US News & World Report

By Nicole Hemmer

On Monday, Florida Republican Sen. Marco Rubio kicked off his presidential campaign with a firm denunciation of the politicians stuck in the “ideas of the past.” Referring to Hillary Clinton as a candidate “promising to take us back to yesterday,” he declared that “yesterday is over, and we are never going back.” But in calling for “a new American Century” — the slogan of his campaign — Rubio is embracing a foreign policy that is both backward-looking and stubbornly resistant to historical insight.

“The American Century” is a slogan with a long history. Almost 75 years ago magazine publisher Henry Luce coined the phrase in an influential essay for Life magazine. In that essay, he upbraided Americans for failing to take up the mantle of global leadership that he believed was not only their right but their responsibility. As German bombs pummeled London, Luce insisted it was time “to accept wholeheartedly our duty and our opportunity as the most powerful and vital nation in the world … to exert upon the world the full impact of our influence, for such purposes as we see fit and by such means as we see fit.”

It took Pearl Harbor to persuade Americans to enter the war, but as World War II ended and the Cold War dawned, Luce’s vision of an active, interventionist America prevailed. The 20th century would indeed be the American century.

Yet by the mid-1990s, conservative foreign policymakers were anxious. The US was the world’s sole superpower in the wake of the Cold War. Despite this, policymakers in Washington seemed unwilling to exert upon the world the full impact of American influence, as Luce had urged. So in 1997, a group of conservatives that included Jeb Bush, Dick Cheney, Donald Rumsfeld and Paul Wolfowitz, launched a new organization: the Project for the New American Century.

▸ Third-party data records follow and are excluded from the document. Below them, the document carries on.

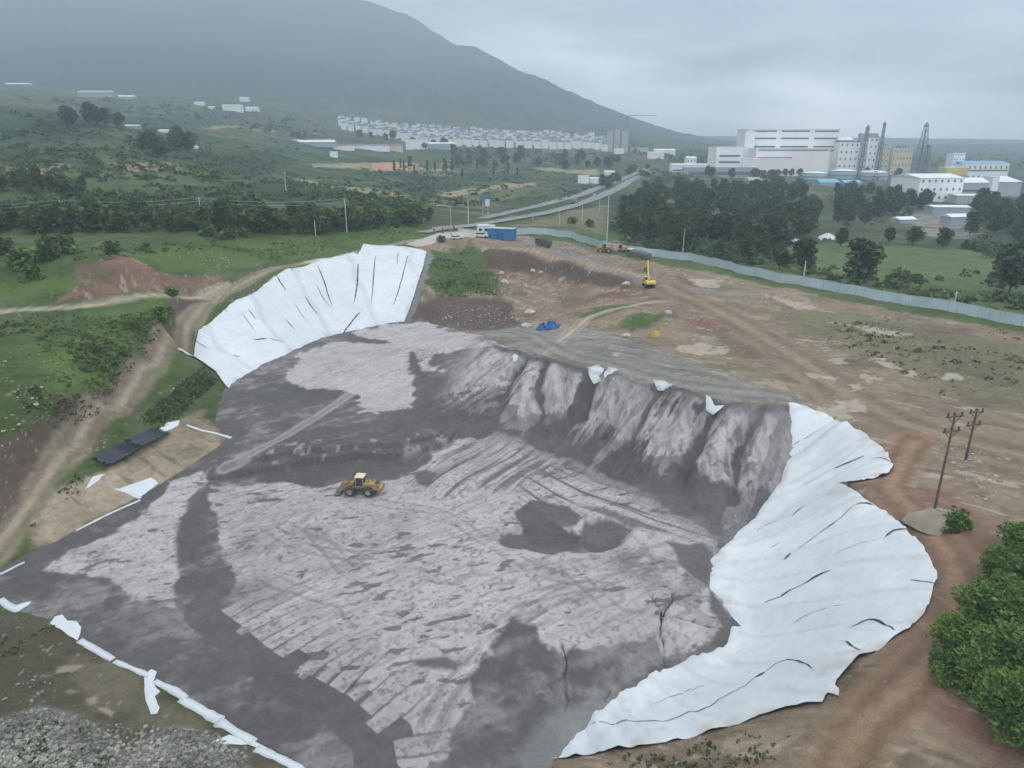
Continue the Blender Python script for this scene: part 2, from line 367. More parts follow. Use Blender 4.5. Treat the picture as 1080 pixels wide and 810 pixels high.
# ================================================================== outlines, read off the photograph and laid on the ground
FILL = GP((-60,600),(0,600),(60,570),(150,521),(200,491),(240,463),(226,445),(233,420),(238,404),(270,386),(300,372),(350,351),(420,338),(445,335),(470,344),(500,352),(545,368),(590,380),(632,389),(700,403),(760,422),(838,427),
          (842,470),(830,510),(800,550),(757,590),(755,605),(757,620),(783,660),(775,685),(705,714),(650,740),(618,770),(588,800),(575,835),(340,850),(318,806),(230,765),(160,714),(90,674),(60,656),(0,640),(-60,640))
DARK = np.array([.108, .099, .098]); LIGHT = np.array([.435, .405, .405])
LIGHTS = [   # dry pale crust on the tailings
  GP((222,512),(300,506),(345,512),(420,505),(455,478),(480,462),(500,458),(545,470),(590,482),(600,500),(575,520),(545,540),(560,570),(600,585),(650,575),(640,560),(660,540),(760,566),(756,600),(760,622),(776,650),(770,668),(735,690),(700,690),(690,672),(655,682),(625,682),(600,690),(575,690),(560,662),(540,655),(515,690),(500,720),(497,742),(480,760),(475,805),(430,803),(424,770),(397,747),(372,727),(345,713),(300,686),(268,660),(240,640),(246,612),(232,590),(236,560),(220,535)),
  GP((40,604),(70,582),(110,566),(150,540),(185,508),(222,498),(210,520),(198,545),(188,575),(186,600),(184,642),(140,632),(110,616),(80,606)),
  GP((303,402),(318,378),(345,362),(385,362),(440,362),(428,382),(436,408),(430,432),(375,438),(384,420),(360,412),(325,412)),
  GP((372,352),(420,341),(450,340),(500,356),(505,362),(480,370),(458,374),(452,384),(466,392),(445,392),(440,376),(405,360)),
  GP((440,348),(500,354),(540,366),(500,366),(470,362)),
  GP((450,470),(520,455),(600,480),(660,505),(750,560),(755,600),(700,600),(640,575),(600,560),(560,530),(500,520)),
]
TRACKS = [(GP((420,512),(500,455),(560,465),(600,485),(585,505),(540,525),(500,520),(470,535)), (462,514),(535,466)),
          (GP((540,500),(600,480),(660,505),(760,565),(750,575),(690,570),(650,560),(590,540),(540,540)), (605,512),(759,562)),
          (GP((220,512),(330,508),(350,560),(260,610),(230,600)), (235,575),(330,520)),
          (GP((430,800),(470,700),(560,620),(700,600),(640,640),(520,690),(480,800)), (450,790),(530,670)),
          (GP((305,410),(350,360),(440,362),(436,432),(375,438)), (385,432),(430,400))]
DARKS = [GP((520,566),(545,559),(580,561),(603,558),(612,566),(606,580),(585,584),(550,580),(527,574)),
         GP((611,560),(618,548),(640,546),(668,556),(656,573),(640,580),(622,581)), GP((541,542),(560,530),(600,535),(614,546),(608,555),(570,556),(548,553)),
         GP((434,497),(452,490),(460,500),(452,516),(440,512)),
         GP((185,560),(200,530),(212,515),(222,535),(216,565),(205,585),(190,600)),
         GP((755,590),(740,575),(700,570),(720,600),(752,625),(780,660),(775,680),(740,690),(760,660),(745,640)),
         GP((340,505),(270,500),(275,490),(340,490),(420,488),(440,495),(390,503)),
         GP((470,690),(490,700),(482,712),(470,708),(440,705),(432,696))]
DIM = GP((640,585),(670,575),(755,568),(757,620),(784,660),(770,690),(735,650),(700,610),(660,600))
WATER = GP((560,765),(590,752),(640,735),(690,718),(640,750),(615,772),(588,800),(570,835),(545,835),(550,795))
CRACKS = [GP((690,628),(697,645),(694,668),(700,690),(703,712)), GP((697,648),(712,630),(716,622)), GP((697,648),(740,655),(762,662)), GP((594,680),(598,700),(595,722),(594,745)), GP((640,722),(636,735))]
EDGE = GP((240,640),(268,660),(300,686),(345,713),(372,727),(397,747),(424,770),(430,803))
RAMPTRACK = GP((236,498),(270,480),(310,455),(350,430),(385,405),(420,385))
CREST = GP((505,356),(548,373),(590,383),(632,394),(700,409),(760,427),(830,430))
FOOT = GP((450,452),(470,448),(510,460),(570,477),(640,508),(700,540),(760,566))
SLOPE = np.vstack([CREST, GP((842,470),(830,512),(800,552)), FOOT[::-1]])

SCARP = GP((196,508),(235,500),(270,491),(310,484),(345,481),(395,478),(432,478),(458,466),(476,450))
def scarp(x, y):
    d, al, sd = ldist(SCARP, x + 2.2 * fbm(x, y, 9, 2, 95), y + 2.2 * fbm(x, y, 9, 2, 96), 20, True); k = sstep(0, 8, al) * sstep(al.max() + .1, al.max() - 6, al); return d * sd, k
MOUNDS = GP((655,412),(725,420),(568,398),(800,440))
VAL = [GP((548,380),(541,405),(530,430),(500,455)), GP((578,386),(573,420),(562,458)), GP((630,400),(612,420),(585,440),(568,470)), GP((698,412),(682,440),(662,470),(650,500)), GP((752,434),(738,452),(724,480),(716,530)), GP((792,432),(784,470),(772,520)), GP((664,405),(655,425),(640,450)), GP((604,390),(598,420),(592,450))]
def valley(x, y):
    xw = x + 7 * fbm(x, y, 11, 4, 91); yw = y + 7 * fbm(x, y, 11, 4, 92); d = np.full(x.shape, 30.0)
    for i, v in enumerate(VAL): d = np.minimum(d, ldist(v, xw, yw) + (.8 if i > 5 else 0))
    return d
def slope_mask(x, y): return sstep(-4, 5, sdf(SLOPE, x, y))
CA = CREST[0]; CDIR = (CREST[-1] - CREST[0]) / np.linalg.norm(CREST[-1] - CREST[0])
def gully(x, y):
    """ridges of dumped tailings running down the back slope"""
    u = (x - CA[0]) * CDIR[0] + (y - CA[1]) * CDIR[1]; v = -(x - CA[0]) * CDIR[1] + (y - CA[1]) * CDIR[0]
    uu = u + 5 * fbm(x, y, 13, 3, 5) + v * .22 * np.sin(u / 6.0)
    return fbm(uu / 5.2, v / 34, 1, 4, 77), fbm(uu / 1.3, v / 11, 1, 3, 88), u, v
def fill_h(x, y):
    z = H0(x, y); sm = slope_mask(x, y); g, g2, u, v = gully(x, y)
    dv = valley(x, y); z = z + sm * (g * 2.0 + g2 * .8 - 1.9 * np.exp(-(dv / 1.5) ** 2) * sstep(1.0, .35, ldist(CREST, x, y) / (ldist(CREST, x, y) + ldist(FOOT, x, y) + .01)) + .5 * sstep(0, 4, dv) + .9 * fbm(x, y, 4, 3, 98) + .7 * fbm(x, y, 1.3, 3, 99)) - sm * .9 * sstep(.1, .9, ldist(CREST, x, y) + fbm(x, y, 2, 3, 101))
    for cx, cy in MOUNDS: z = z + 1.5 * np.exp(-((x - cx) ** 2 + (y - cy) ** 2) / 14)
    z = z + fbm(x, y, 9, 4, 3) * .35 + fbm(x, y, 1.6, 4, 4) * .26
    for (poly, a, b), bd, kk in zip(TRACKS, BEND, (1, 1, .5, .5, .4)):
        k = sstep(0, 2.5, sdf(poly, x, y)); p, q = GP(a, b)
        z = z + kk * k * streak(x, y, p, q, 22, .62, bd, 2, 21) * .5
    sd, k = scarp(x, y); z = z + k * 1.5 * (sstep(-.9, .7, sd) - .5) * sstep(9, 1, np.abs(sd)) + k * .9 * sstep(3.5, .5, np.abs(sd - 2.4)) * np.maximum(fbm(x, y, 2.2, 3, 97), 0)
    for p in DARKS[:2]: z = z - .7 * sstep(-.6, .7, sdf(p, x, y) + fbm(x, y, 3, 3, 9) * 1.5)
    xw = x + 2.2 * fbm(x, y, 3, 4, 15); yw = y + 2.2 * fbm(x, y, 3, 4, 16)
    for c in CRACKS: z = z - .3 * sstep(.3, .05, ldist(c, xw, yw) + .35 * fbm(x, y, 2.5, 2, 14))
    return z

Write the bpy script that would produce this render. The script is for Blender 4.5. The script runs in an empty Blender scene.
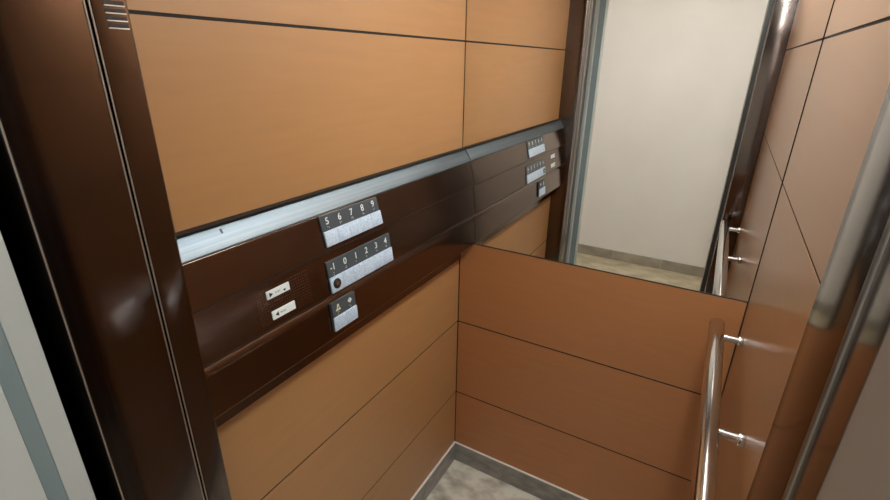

The organization sought a return to a Reagan-era foreign policy. Its statement of principles laid out three pillars upon which the new American century would be built: “a military that is strong and ready to meet both present and future challenges; a foreign policy that boldly and purposefully promotes American principles abroad; and national leadership that accepts the United States' global responsibilities.”

These are exactly the principles Rubio laid out in his speech on Monday. And that’s a big problem, because the authors of the Project for the New American Century's statement of principles were also the architects of America’s disastrous war in Iraq. There has never been a genuine reckoning with this legacy in the Republican Party. Though it cost the GOP the 2006 and 2008 elections, the party’s neoconservative wing has not only remained intact but has continued to dominate its foreign policy vision.

In calling for a new American century, Rubio is doubling down on those reckless principles. That he can openly embrace the ideas that led to the most disastrous decade in U.S. foreign policy history shows how little the GOP has learned from the failures of the last decade, and how calcified its foreign policy thinking has become.

What’s worse, there is little likelihood that Rubio will have to account for the disastrous effects of the foreign policy he is championing. Kentucky Sen. Rand Paul, who for years was the reliably noninterventionist voice in the GOP, has turned into a campaign-trail saber-rattler. And Hillary Clinton, the Democratic Party’s likely nominee, has little to gain from reminding voters of the calamitous failures of the Iraq War, which she voted to authorize while in the Senate. But as the leading neoconservative voice in the race, Rubio should explain how his policies would differ from those of Rumsfeld and Cheney, and how he will lead the nation into the future while still peddling the failed policies of the past.